I have enjoyed learning this. I realize now that an 'alternative economy' must operate on a truly different plane. The 'maximization of wealth' that dominates thinking in the current global context is a concept that interrupts the understanding of the bulang in its original habitat. My challenge now is how to construct a habitat that will allow the bulang to regenerate its original economy and offer the weaver, her family and village well being.

Mom and me
My Mom's 90th birthday gift is a step in that direction. My Mom has encouraged every inch of my progress in the revival of the bulang.  Her faith in my project has never wavered; she has supported it in every way she can. We already have an unbreakable tie, but I would like to express it by giving her a bulang. This gift will not unite social units the way a Batak textile is slated to do, but it will celebrate our tie and acknowledge her role in my life's work.  It will also link her forever to the weaver, Ompu Elza, Lasma's mother.

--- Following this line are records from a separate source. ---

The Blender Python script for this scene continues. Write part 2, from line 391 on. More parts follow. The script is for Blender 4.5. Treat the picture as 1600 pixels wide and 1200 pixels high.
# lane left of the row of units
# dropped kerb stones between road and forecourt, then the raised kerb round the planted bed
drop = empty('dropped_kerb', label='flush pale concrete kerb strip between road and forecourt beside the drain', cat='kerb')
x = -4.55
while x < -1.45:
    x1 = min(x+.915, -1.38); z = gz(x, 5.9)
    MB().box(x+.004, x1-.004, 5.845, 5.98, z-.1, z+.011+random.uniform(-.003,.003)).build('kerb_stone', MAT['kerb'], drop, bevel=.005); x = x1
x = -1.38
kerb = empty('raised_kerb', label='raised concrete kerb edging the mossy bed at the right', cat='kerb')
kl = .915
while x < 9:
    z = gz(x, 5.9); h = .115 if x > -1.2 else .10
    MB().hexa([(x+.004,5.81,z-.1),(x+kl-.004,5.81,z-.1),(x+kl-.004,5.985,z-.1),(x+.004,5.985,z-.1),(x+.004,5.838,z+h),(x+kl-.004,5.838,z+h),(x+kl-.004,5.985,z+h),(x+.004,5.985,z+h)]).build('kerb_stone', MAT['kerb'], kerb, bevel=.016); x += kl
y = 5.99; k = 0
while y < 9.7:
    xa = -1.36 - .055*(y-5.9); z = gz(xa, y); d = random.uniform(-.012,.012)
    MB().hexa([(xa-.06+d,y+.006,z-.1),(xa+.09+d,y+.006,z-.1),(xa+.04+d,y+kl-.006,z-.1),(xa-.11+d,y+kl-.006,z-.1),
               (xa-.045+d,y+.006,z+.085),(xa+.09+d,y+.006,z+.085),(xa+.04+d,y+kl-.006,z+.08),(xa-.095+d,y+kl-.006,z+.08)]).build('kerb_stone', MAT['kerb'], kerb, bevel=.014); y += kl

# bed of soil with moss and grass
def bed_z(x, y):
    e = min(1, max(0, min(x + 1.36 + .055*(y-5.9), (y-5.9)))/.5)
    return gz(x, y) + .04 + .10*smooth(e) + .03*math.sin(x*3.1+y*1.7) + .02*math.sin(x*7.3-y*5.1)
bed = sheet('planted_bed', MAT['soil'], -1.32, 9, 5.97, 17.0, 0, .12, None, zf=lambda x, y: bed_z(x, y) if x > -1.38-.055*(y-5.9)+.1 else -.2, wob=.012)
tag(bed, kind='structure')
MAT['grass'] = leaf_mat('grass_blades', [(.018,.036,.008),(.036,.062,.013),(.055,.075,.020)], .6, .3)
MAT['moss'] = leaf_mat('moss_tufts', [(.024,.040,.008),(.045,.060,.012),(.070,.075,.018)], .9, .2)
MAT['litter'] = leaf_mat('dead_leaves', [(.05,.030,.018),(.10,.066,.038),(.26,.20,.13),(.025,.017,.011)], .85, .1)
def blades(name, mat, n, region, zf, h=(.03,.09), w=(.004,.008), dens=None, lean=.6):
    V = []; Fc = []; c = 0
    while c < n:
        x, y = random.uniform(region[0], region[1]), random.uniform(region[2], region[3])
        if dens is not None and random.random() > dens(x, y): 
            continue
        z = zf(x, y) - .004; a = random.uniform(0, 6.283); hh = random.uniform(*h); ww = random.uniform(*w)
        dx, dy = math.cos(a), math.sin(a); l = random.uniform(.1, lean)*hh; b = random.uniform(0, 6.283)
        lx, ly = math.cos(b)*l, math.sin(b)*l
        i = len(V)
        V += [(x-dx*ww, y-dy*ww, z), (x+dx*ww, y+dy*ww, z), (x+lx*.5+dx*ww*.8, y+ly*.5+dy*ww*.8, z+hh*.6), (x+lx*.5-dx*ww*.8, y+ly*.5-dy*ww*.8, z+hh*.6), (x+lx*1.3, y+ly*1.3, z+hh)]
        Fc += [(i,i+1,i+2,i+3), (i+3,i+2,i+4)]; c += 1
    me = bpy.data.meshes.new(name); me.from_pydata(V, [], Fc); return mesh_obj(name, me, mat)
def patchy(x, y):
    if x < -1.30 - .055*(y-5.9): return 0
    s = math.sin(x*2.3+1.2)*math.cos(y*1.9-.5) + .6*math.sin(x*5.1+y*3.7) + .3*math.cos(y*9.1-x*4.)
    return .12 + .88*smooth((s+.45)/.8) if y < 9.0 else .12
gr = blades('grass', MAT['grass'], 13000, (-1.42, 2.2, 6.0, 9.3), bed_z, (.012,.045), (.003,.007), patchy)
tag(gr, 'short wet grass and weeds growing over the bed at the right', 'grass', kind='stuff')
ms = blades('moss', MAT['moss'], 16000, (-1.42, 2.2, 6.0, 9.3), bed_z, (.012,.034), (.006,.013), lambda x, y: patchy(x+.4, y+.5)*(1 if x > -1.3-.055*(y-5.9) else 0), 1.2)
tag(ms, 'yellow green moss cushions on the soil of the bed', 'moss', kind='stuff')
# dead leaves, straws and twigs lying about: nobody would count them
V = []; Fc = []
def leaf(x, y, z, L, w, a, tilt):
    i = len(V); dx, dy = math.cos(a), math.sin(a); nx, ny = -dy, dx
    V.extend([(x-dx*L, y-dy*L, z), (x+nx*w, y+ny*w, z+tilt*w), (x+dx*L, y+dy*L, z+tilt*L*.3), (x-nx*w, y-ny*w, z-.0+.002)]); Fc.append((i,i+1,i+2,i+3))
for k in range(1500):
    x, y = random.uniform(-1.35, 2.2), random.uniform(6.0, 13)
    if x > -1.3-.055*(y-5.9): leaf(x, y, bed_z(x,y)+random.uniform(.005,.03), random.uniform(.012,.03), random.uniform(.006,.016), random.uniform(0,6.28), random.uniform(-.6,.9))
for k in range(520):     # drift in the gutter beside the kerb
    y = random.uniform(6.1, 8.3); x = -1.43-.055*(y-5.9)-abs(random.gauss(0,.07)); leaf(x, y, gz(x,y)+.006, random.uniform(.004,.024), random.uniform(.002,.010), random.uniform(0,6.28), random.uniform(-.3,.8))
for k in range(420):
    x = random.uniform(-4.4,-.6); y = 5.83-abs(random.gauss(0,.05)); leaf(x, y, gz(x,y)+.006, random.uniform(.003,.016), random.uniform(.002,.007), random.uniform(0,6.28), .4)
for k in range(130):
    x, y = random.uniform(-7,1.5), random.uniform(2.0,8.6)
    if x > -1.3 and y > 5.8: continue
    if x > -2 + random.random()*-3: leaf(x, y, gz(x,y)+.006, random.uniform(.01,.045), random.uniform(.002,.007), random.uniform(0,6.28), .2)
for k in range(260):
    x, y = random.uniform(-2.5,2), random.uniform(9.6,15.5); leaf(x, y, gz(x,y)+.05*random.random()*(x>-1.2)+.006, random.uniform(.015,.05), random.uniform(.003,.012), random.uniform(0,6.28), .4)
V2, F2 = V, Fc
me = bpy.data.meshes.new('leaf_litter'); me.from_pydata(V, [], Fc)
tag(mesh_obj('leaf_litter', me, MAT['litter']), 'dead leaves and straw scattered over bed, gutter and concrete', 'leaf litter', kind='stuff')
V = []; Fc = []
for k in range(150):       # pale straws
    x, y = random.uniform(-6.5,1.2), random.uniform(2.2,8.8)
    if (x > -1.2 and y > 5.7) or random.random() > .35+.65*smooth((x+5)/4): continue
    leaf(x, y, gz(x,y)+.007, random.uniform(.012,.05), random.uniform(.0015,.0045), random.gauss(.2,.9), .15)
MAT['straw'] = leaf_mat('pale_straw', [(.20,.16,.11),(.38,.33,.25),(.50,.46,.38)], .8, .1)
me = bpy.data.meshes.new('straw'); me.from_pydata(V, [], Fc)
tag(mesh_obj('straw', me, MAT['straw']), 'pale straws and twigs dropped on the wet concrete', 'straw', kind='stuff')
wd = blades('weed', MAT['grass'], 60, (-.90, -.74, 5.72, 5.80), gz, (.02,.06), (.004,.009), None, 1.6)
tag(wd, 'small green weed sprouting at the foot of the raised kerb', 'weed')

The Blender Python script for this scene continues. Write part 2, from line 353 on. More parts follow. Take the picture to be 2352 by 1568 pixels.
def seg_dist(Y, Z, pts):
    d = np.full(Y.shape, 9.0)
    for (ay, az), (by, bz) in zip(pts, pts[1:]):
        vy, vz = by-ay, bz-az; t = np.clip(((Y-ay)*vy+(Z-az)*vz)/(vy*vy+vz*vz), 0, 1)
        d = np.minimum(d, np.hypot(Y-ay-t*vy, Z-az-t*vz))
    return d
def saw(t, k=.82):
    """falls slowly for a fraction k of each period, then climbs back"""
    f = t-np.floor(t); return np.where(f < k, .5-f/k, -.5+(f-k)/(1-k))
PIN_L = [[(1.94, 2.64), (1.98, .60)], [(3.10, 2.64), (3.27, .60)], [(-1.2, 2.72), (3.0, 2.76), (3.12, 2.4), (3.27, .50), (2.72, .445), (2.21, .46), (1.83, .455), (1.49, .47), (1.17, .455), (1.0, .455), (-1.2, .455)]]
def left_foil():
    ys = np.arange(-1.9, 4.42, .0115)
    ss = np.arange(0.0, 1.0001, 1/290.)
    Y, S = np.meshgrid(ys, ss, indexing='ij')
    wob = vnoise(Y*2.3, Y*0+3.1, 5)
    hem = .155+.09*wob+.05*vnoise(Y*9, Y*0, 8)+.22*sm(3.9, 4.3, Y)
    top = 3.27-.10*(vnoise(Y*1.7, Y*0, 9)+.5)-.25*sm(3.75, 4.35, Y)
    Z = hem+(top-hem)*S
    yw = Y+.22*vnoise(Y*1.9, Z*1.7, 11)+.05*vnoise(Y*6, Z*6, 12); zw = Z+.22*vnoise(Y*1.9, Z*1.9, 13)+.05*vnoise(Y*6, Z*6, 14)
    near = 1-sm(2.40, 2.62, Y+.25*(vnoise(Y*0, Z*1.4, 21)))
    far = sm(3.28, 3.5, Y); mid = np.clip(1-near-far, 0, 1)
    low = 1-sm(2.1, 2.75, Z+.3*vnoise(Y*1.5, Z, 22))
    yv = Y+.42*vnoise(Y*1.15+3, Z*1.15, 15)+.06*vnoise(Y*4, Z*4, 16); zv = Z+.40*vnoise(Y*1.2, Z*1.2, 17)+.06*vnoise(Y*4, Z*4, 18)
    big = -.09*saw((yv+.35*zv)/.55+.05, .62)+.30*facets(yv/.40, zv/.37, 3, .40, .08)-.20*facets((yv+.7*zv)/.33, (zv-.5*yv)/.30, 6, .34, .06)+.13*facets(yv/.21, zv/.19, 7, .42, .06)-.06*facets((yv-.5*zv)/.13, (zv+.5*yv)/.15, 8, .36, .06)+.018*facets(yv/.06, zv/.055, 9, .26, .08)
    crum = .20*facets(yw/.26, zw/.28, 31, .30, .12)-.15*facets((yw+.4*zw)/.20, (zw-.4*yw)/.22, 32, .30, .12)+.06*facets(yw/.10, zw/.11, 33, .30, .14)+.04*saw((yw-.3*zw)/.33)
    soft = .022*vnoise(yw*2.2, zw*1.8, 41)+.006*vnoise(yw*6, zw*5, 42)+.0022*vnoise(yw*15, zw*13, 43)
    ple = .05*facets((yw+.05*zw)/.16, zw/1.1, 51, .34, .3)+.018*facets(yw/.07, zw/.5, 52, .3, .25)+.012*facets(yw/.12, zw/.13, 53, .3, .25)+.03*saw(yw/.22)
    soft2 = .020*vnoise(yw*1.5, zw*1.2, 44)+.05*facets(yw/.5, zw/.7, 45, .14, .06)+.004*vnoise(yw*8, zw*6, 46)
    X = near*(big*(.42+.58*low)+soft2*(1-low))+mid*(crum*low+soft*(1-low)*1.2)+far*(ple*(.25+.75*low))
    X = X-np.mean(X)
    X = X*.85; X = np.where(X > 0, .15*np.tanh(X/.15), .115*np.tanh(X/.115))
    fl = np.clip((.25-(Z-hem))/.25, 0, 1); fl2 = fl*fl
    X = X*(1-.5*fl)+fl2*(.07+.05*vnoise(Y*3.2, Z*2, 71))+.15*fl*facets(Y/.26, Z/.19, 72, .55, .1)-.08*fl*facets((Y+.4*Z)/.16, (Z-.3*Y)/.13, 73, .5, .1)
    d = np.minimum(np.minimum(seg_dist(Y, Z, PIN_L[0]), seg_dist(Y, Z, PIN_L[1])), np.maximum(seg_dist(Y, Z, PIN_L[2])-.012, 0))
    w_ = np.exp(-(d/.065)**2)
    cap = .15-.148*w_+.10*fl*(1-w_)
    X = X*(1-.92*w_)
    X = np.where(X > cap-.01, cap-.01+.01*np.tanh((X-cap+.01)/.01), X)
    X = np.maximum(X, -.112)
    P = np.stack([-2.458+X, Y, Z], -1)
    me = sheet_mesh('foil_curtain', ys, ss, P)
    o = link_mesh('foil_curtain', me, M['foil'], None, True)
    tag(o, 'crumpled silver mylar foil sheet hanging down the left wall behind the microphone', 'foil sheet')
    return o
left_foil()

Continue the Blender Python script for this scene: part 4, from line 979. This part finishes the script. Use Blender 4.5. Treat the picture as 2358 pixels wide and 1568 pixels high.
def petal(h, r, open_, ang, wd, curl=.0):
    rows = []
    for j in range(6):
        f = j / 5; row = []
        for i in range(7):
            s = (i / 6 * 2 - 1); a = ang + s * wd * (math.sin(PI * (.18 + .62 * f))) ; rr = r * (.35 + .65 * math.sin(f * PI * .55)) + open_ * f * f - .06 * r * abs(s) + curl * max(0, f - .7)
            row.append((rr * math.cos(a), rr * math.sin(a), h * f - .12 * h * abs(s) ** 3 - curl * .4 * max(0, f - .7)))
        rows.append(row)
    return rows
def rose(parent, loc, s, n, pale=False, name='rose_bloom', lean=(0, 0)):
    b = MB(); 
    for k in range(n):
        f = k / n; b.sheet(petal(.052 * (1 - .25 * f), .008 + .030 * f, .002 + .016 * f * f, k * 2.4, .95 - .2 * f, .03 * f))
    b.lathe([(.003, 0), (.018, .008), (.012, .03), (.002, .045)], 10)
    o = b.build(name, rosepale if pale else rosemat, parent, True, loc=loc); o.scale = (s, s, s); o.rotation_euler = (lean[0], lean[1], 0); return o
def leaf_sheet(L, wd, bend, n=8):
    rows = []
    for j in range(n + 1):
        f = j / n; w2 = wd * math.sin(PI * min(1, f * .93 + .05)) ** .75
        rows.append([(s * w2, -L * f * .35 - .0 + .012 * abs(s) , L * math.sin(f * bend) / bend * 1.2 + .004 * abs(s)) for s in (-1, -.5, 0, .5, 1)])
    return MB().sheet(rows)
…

The textile is too valuable to sell. The bulang that I gave to my mother is, for me, a multi-dimensional sacred object, and its value can never decline. It represents the special bond that we have, that can never be bought or sold, and will prevail forever. 

Thus the bulang is perhaps already regenerating its original economy.... Ironically, given that it is a piece of material culture, it has taught me how to acknowledge non-material dimensions of life and given me a means to truly honour the bond I have with my Mom.

Happy Birthday, Mom. You are mine forever, Valentine.